Gold prices rose to a 3 1/2-month high on August 28 as fears that a U.S.-led military intervention in the Syrian civil war will lead to a broad conflict spurred safe haven demand. The precious metal however erased most of its geopolitical premium and is back on track to post its first annual decline in 13 years with a 22% loss so far this year.

Tension began to ease this week after on Tuesday Foreign Minister Walid al-Muallem said during a trip to Moscow that Syria had accepted Russia’s proposal for granting international control over its chemical weapons as a way for peacefully resolving the conflict with the U.S. and averting military intervention.

President Barack Obama asked Congress in a televised address to the nation later on Tuesday to delay voting for authorization of military action against Syria, seeking a diplomatic resolution to the problem. “It’s too early to tell whether this offer will succeed, and any agreement must verify that the Assad regime keeps its commitments,” Obama said. “The initiative has the potential to remove the threat of chemical weapons without the use of force, particularly because Russia is one of Assad’s strongest allies.”

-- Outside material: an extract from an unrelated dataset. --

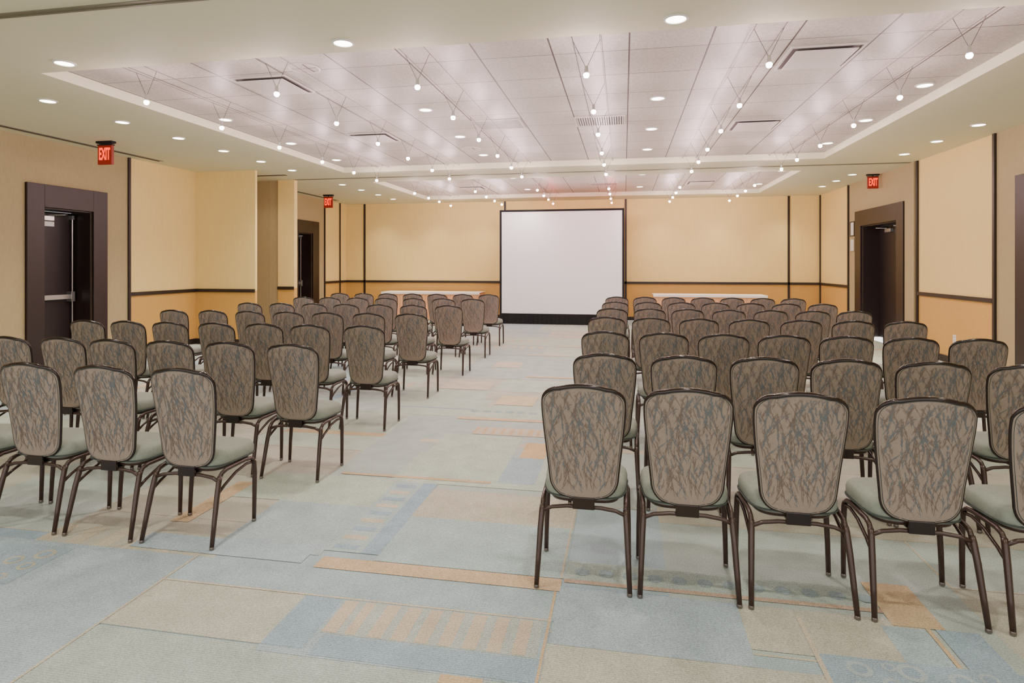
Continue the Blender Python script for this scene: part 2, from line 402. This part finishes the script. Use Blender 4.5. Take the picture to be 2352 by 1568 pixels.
def grille(x,y,lab,n,hy,mm='vent',bk='ventdark'):
    t=thing('return_grille',lab,'air vent',(x,y,TZ),0)
    b=MB(); h=.32
    b.box(-h,h,-hy,-hy+.02,-.01,0); b.box(-h,h,hy-.02,hy,-.01,0); b.box(-h,-h+.02,-hy+.02,hy-.02,-.01,0); b.box(h-.02,h,-hy+.02,hy-.02,-.01,0)
    b.build('frame',M['vent'],t)
    b=MB(); b.box(-h+.02,h-.02,-hy+.02,hy-.02,-.001,0); b.build('backing',M[bk],t)
    b=MB()
    for i in range(n):
        xx=-h+.02+(i+.5)*(2*h-.04)/n; q=(2*h-.04)/n*.28; b.box(xx-q,xx+q,-hy+.02,hy-.02,-.009,-.001)
    b.build('slats',M['vent'],t)
grille(-.30,7.82,'slatted return air grille beside the middle pendant row',20,.25,bk='slot')
grille(-1.62,7.77,'fine perforated return air grille left of the slatted grille',40,.25)
grille(-.45,14.0,'slatted return grille in the far tiled ceiling',22,.25)
def speaker(x,y,lab):
    t=thing('ceiling_speaker',lab,'speaker',(x,y,TZ),0)
    b=MB(); b.lathe([(.15,0),(.15,-.008),(.135,-.012),(.13,-.004)],n=32); b.build('ring',M['vent'],t,smooth=False)
    b=MB(); b.lathe([(.129,0),(.129,-.006),(.05,-.009)],n=32); b.build('grille',M['tile'],t)
speaker(-2.96,5.2,'round ceiling speaker in the near left ceiling tiles')
speaker(-2.4,9.3,'round ceiling speaker deeper in the near tiled ceiling')

# ------------------------------------------------------------------ downlights
dl=thing('ceiling_downlight','','downlight',(0,0,H))
b=MB(); b.lathe([(.088,0),(.088,-.006),(.073,-.010),(.071,-.002)],n=24); b.build('trim_ring',M['white'],dl,smooth=False)
b=MB(); b.lathe([(.070,-.001),(.069,-.005),(.04,-.007)],n=14); b.build('lens',M['lens'],dl)
first=[True]
KL=1.9
def beam(x,y,z,watts,size,col=(1,.93,.82),r=.07):
    L=bpy.data.lights.new('downlight_or_fill_beam','SPOT'); L.energy=watts*KL; L.spot_size=math.radians(size); L.spot_blend=1; L.shadow_soft_size=r; L.color=col
    lo=bpy.data.objects.new('downlight_or_fill_beam',L); C.objects.link(lo); lo.location=(x,y,z-.03)
    return lo
def downlight(x,y,z,lab,grp,watts,size=120,col=(1,.93,.82)):
    if first[0]: o=dl; first[0]=False
    else: o=dup(dl)
    o.location=(x,y,z); o['label']=lab; o['category']='downlight'; o['group']=grp
    if watts>0: beam(x,y,z,watts,size,col)
WL=[5.41,6.38,7.33,8.28,9.25,10.22,12.25,13.22,14.2,15.2]
for i,y in enumerate(WL):
    downlight(-6.06,y,H,'round recessed downlight, %s from the front in the left aisle row'%ORD[i],'downlights along the left soffit',52)
# adjustable wall washers: their beams are aimed a little towards the wall
def washer(x,y): 
    lo=beam(x,y,H,120,58,(1,.90,.72),.05); lo.rotation_euler=(0,math.radians(14),0)
for i,y in enumerate([6.4,7.45,8.47,9.49,10.5,12.7,13.6,14.5]):
    if i>=2: downlight(4.37,y,H,'recessed wall washing downlight, %s from the front along the right wall'%ORD[i-2],'downlights along the right wall',0)
    washer(4.37,y)
for i,x in enumerate([-4.78,-2.18,.364]):
    downlight(x,4.42,H,'round downlight in the smooth ceiling before the tiles, %s from the left'%ORD[i],'downlights in the front soffit',60)
beam(3.0,4.42,H,60,120); beam(-7.2,10.7,H,16,130)  # second beam is added fill to lighten the left wall pocket, no fitting
for x in (-5,-2.2,.4,3): 
    for y in (2.2,.2): beam(x,y,H,60,130)  # added out-of-view fill beams without fittings, brightening the near floor
for j,x in enumerate([-5.0,-2.33,.37,3.05]):
    for i,y in enumerate([6.87,8.4,9.88]):
        downlight(x,y,TZ,'recessed downlight in the near tiles, %s column from left, %s from the front'%(ORD[j],ORD[i]),'downlights in the near tiled ceiling',42)
for j,x in enumerate([-2.33,.37,3.05]):
    for i,y in enumerate([12.6,14.6]):
        downlight(x,y,TZ,'recessed downlight in the far tiles, %s column from left, %s from the front'%(ORD[j],ORD[i]),'downlights in the far tiled ceiling',38)
for x in (-6.8,-5.2,-3.9,.9,2.4,4.0): beam(x,15.75,H,42,105,(1,.90,.74),.1)

# ------------------------------------------------------------------ cable pendants
PX=[-4.45,-3.08,-1.76,-.30,1.10,2.50]; PY1=[4.95,6.08,7.21,8.34,9.40,10.35]; PY2=[12.35,13.3,14.2,15.15]; PZ=3.04
pd=thing('pendant_lamp','','pendant lamp',(0,0,PZ))
for sx in (-1,1):
    b=MB(); b.tube([(0,0,.05),(sx*.11,0,TZ-.0315-PZ)],.0022,5); b.build('wire',M['wire'],pd)
b=MB(); b.lathe([(.012,.07),(.014,.068),(.015,.03),(.018,.02),(.018,.010)][::-1],n=12); b.build('socket',M['steel'],pd,smooth=False)
b=MB(); b.lathe([(.006,-.026),(.016,-.021),(.022,-.010),(.023,0),(.019,.008),(.011,.013)],n=12); bulb=b.build('bulb',M['bulb'],pd,smooth=True)
redmesh=bulb.data.copy(); redmesh.materials.clear(); redmesh.materials.append(M['bulbred'])
pf=True
COLN=['leftmost','second left','third left','third right','second right','rightmost']
for zone,PY,cz in (('near',PY1,coff[0]),('far',PY2,coff[1])):
    for i,x in enumerate(PX):
        t=thing('suspension_cable','pair of thin suspension cables under the %s tiled ceiling, %s pair'%(zone,COLN[i]),'cable',(x,(cz[0]+cz[1])/2,TZ-.028),0,'%s ceiling cable pairs'%zone)
        h=(cz[1]-cz[0])/2-.03
        for sx in (-1,1):
            b=MB(); b.tube([(sx*.11,-h,0),(sx*.11,h,0)],.0025,5); b.build('cable',M['wire'],t)
            for yy in (-h,h):
                b=MB(); b.lathe([(.008,-.0025),(.008,.027)],sx*.11,yy,8); b.build('standoff',M['steel'],t)
        for k,y in enumerate(PY):
            if pf: o=pd; pf=False
            else: o=dup(pd)
            o.location=(x,y+random.uniform(-.05,.05),PZ)
            rd=zone=='far' and i in (2,3) and k>=2
            if rd:
                for ch in o.children:
                    if ch.name.startswith('bulb'): ch.data=redmesh
            o['label']='tiny %s bulb on two wires, %s from front, %s row, %s ceiling'%('reddish glowing' if rd else 'glowing',ORD[k],COLN[i],zone)
            o['category']='pendant lamp'; o['group']='%s ceiling wire pendants'%zone

# ------------------------------------------------------------------ exit signs
def text_mesh(s,size,name,m,parent,loc,rot):
    cu=bpy.data.curves.new(name,'FONT'); cu.body=s; cu.size=size; cu.extrude=.002; cu.align_x='CENTER'; cu.align_y='CENTER'; cu.offset=.003
    to=bpy.data.objects.new('tmp',cu); scene.collection.objects.link(to)
    dg=bpy.context.evaluated_depsgraph_get(); me=bpy.data.meshes.new_from_object(to.evaluated_get(dg))
    bpy.data.objects.remove(to); me.materials.clear(); me.materials.append(m)
    o=bpy.data.objects.new(name,me); C.objects.link(o); o.parent=parent; o.location=loc; o.rotation_euler=rot
    return o
def exitsign(x,y,lab,zt,sc=1):
    t=thing('exit_sign',lab,'exit sign',(x,y,zt))
    b=MB(); b.box(-.13,.13,-.04,.04,-.03,0); b.tube([(0,0,-.06),(0,0,-.03)],.015); b.build('canopy',M['black'],t)
    b=MB(); b.box(-.115,.115,-.022,.022,-.33,-.055); b.build('panel',M['red'],t,bevel=.004)
    b=MB(); b.box(-.122,.122,-.028,.028,-.06,-.045); b.build('top_rail',M['black'],t)
    o=text_mesh('EXIT',.125,'letters',M['redl'],t,(0,-.025,-.19),(PI/2,0,0)); o.scale=(.72,1.9,1)
    o=text_mesh('EXIT',.125,'letters',M['redl'],t,(0,.025,-.19),(PI/2,0,PI)); o.scale=(.72,1.9,1)
    t.scale=(sc,sc,sc)
    return t
exitsign(-7.25,7.35,'red EXIT sign hanging above the near left door',H)
exitsign(-7.3,14.0,'small far red EXIT sign above the far left door',H)
exitsign(4.75,12.75,'red EXIT sign beside the double door in the right wall',H,.85)

# ------------------------------------------------------------------ small wall things
def picture(y,z,hw,hh,m,lab):
    t=thing('wall_frame',lab,'notice frame',(XR,y,z))
    b=MB(); b.box(-.02,0,-hw,-hw+.02,-hh,hh); b.box(-.02,0,hw-.02,hw,-hh,hh); b.box(-.02,0,-hw+.02,hw-.02,-hh,-hh+.02); b.box(-.02,0,-hw+.02,hw-.02,hh-.02,hh); b.build('frame',m,t)
    b=MB(); b.box(-.01,0,-hw+.02,hw-.02,-hh+.02,hh-.02); b.build('notice',M['paper'],t)
picture(14.19,2.27,.12,.16,M['trim'],'small dark framed notice on the right wall, the upper one')
picture(14.19,1.92,.12,.14,M['steel'],'small silver framed notice on the right wall, the lower one')
t=thing('wall_outlet','small white power outlet low on the ochre right wall','outlet',(XR,10.1,.38))
b=MB(); b.box(-.006,0,-.04,.04,-.06,.06); b.build('cover_plate',M['white'],t,bevel=.002)
b=MB(); b.box(-.008,-.006,-.018,.018,.01,.045); b.box(-.008,-.006,-.018,.018,-.045,-.01); b.build('socket',M['vent'],t)

# ------------------------------------------------------------------ projection screen
def pleat(mb,path,z0,z1,amp,wl,mi=0,flare=1.0):
    pts=[]; P=[Vector(p) for p in path]; acc=0
    for i in range(len(P)-1):
        d=P[i+1]-P[i]; L=d.length; n=max(2,int(L/(wl/6))); nr=Vector((d.y,-d.x)).normalized()
        for k in range(n+(1 if i==len(P)-2 else 0)):
            s=k/n*L; pts.append((P[i]+d*(s/L), nr, acc+s))
        acc+=L
    zs=[z1-(z1-z0)*j/5 for j in range(6)]; b0=len(mb.v)
    for j,z in enumerate(zs):
        a=amp*(0.35+0.65*j/5)
        for (p,nr,s) in pts:
            q=p+nr*(a*math.sin(2*PI*s/wl+.5*math.sin(s*3.1))+a*flare); mb.v.append((q.x,q.y,z))
    n=len(pts)
    for j in range(5):
        for i in range(n-1): mb.face((b0+j*n+i,b0+j*n+i+1,b0+(j+1)*n+i+1,b0+(j+1)*n+i),mi)
sc=thing('projection_screen','large white projection screen with black border and black skirt','projection screen',(-1.55,15.0,0))
HWs=1.56
b=MB(); b.box(-HWs+.05,HWs-.05,-.006,.0,.26,2.83); b.build('screen_surface',M['screen'],sc)
b=MB(); b.box(-HWs,-HWs+.05,-.02,.02,.2,2.88); b.box(HWs-.05,HWs,-.02,.02,.2,2.88); b.box(-HWs+.05,HWs-.05,-.02,.02,2.83,2.88); b.box(-HWs+.05,HWs-.05,-.02,.02,.2,.26); b.build('border_frame',M['black'],sc)
b=MB(); pleat(b,[(-HWs,-.03),(HWs,-.03)],.0,.24,.014,.11); b.build('skirt',M['black'],sc,smooth=True)
for s in (-1,1):
    b=MB(); b.tube([(s*(HWs-.03),.05,.015),(s*(HWs-.03),.05,2.7)],.02); b.tube([(s*(HWs-.03),-.02,.02),(s*(HWs-.03),.6,.02)],.018); b.tube([(s*(HWs-.03),.5,.03),(s*(HWs-.03),.05,1.1)],.012); b.build('leg',M['black'],sc)

# ------------------------------------------------------------------ tables at the far wall
def table(x0,x1,y0,y1,side):
    cx,cy=(x0+x1)/2,(y0+y1)/2; hx,hy=(x1-x0)/2,(y1-y0)/2
    t=thing('folding_table','folding banquet table under the cloth %s of the screen'%side,'table',(cx,cy,0),0,'tables at the far wall')
    b=MB(); b.box(-hx,hx,-hy,hy,.72,.745); b.build('tabletop',M['ochre'],t)
    for sx in (-1,1):
        for sy in (-1,1):
            b=MB(); b.tube([(sx*(hx-.2),sy*(hy-.08),0),(sx*(hx-.2),sy*(hy-.08),.72)],.015); b.build('leg',M['trim'],t)
    c=thing('tablecloth','white tablecloth with peach pleated skirt on the table %s of the screen'%side,'tablecloth',(cx,cy,.746),0,'tablecloths at the far wall')
    b=MB(); b.box(-hx-.035,hx+.035,-hy-.04,hy+.02,0,.006); b.box(-hx-.035,hx+.035,-hy-.042,-hy-.038,-.05,.004); b.build('top_cloth',M['linen'],c)
    b=MB(); pleat(b,[(-hx-.008,hy),(-hx-.008,-hy-.008),(hx+.008,-hy-.008),(hx+.008,hy)],-.74,-.004,.012,.09); b.build('skirt',M['peach'],c,smooth=True)
table(-6.5,-3.80,15.55,16.2,'to the left'); table(.75,3.35,15.3,15.95,'to the right')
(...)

U.S. Secretary of State John Kerry and his Russian colleague Sergei Lavrov are due to continue their talks on the Syrian conflict today. Yesterday, the two and other U.S. and Russian officials met in Geneva to begin discussing Moscow’s plan to bring Syria’s chemical arsenal under international control. Kerry however said that military action may still be needed if diplomacy fails. The two diplomats will discuss the securing, transporting and destroying Syria’s chemical weapons in today’s talks. Meanwhile, Syrian President Bashar al-Assad said that the U.S. must cease threatening with military intervention in the country’s civil war and stop arming rebels in return for relinquishing control Syria’s chemical weapons.

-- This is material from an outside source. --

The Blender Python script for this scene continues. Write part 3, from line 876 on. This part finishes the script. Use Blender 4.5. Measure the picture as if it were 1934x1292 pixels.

Georgette Boele, a commodities strategist at ABN Amro Group NV in Amsterdam, said for Bloomberg: “With Syria there may be some volatility going forward but I doubt if it will have an impact unless you have huge escalation. If the Fed doesn’t surprise majorly in one way or another and the sentiment improvement continues, there’s no reason to be in gold.”

Elsewhere on the precious metals market, silver declined, while platinum and palladium posted minor daily gains. Silver futures for December delivery fell by 1.23% to $21.877 per ounce at 7:50 GMT and ranged between days high and low of $22.182 and $21.705 an ounce respectively. The metal has fallen 8.4% so far and is headed to its worst performance since the week ended June 21. Meanwhile, platinum October futures rose by 0.02% to $1 443.05 an ounce. Futures held in range between days high of $1 451.65 and a five-week low at $1 433.15. The metal has fallen 3.5% so far this week and is set for a third consecutive weekly decline. Palladium for delivery in December traded at $694.30 per ounce at 7:49 GMT, up 0.22% on the day. Futures varied between days high and low of $695.60 and $688.80 per ounce respectively and are headed for a fourth weekly decline in a row.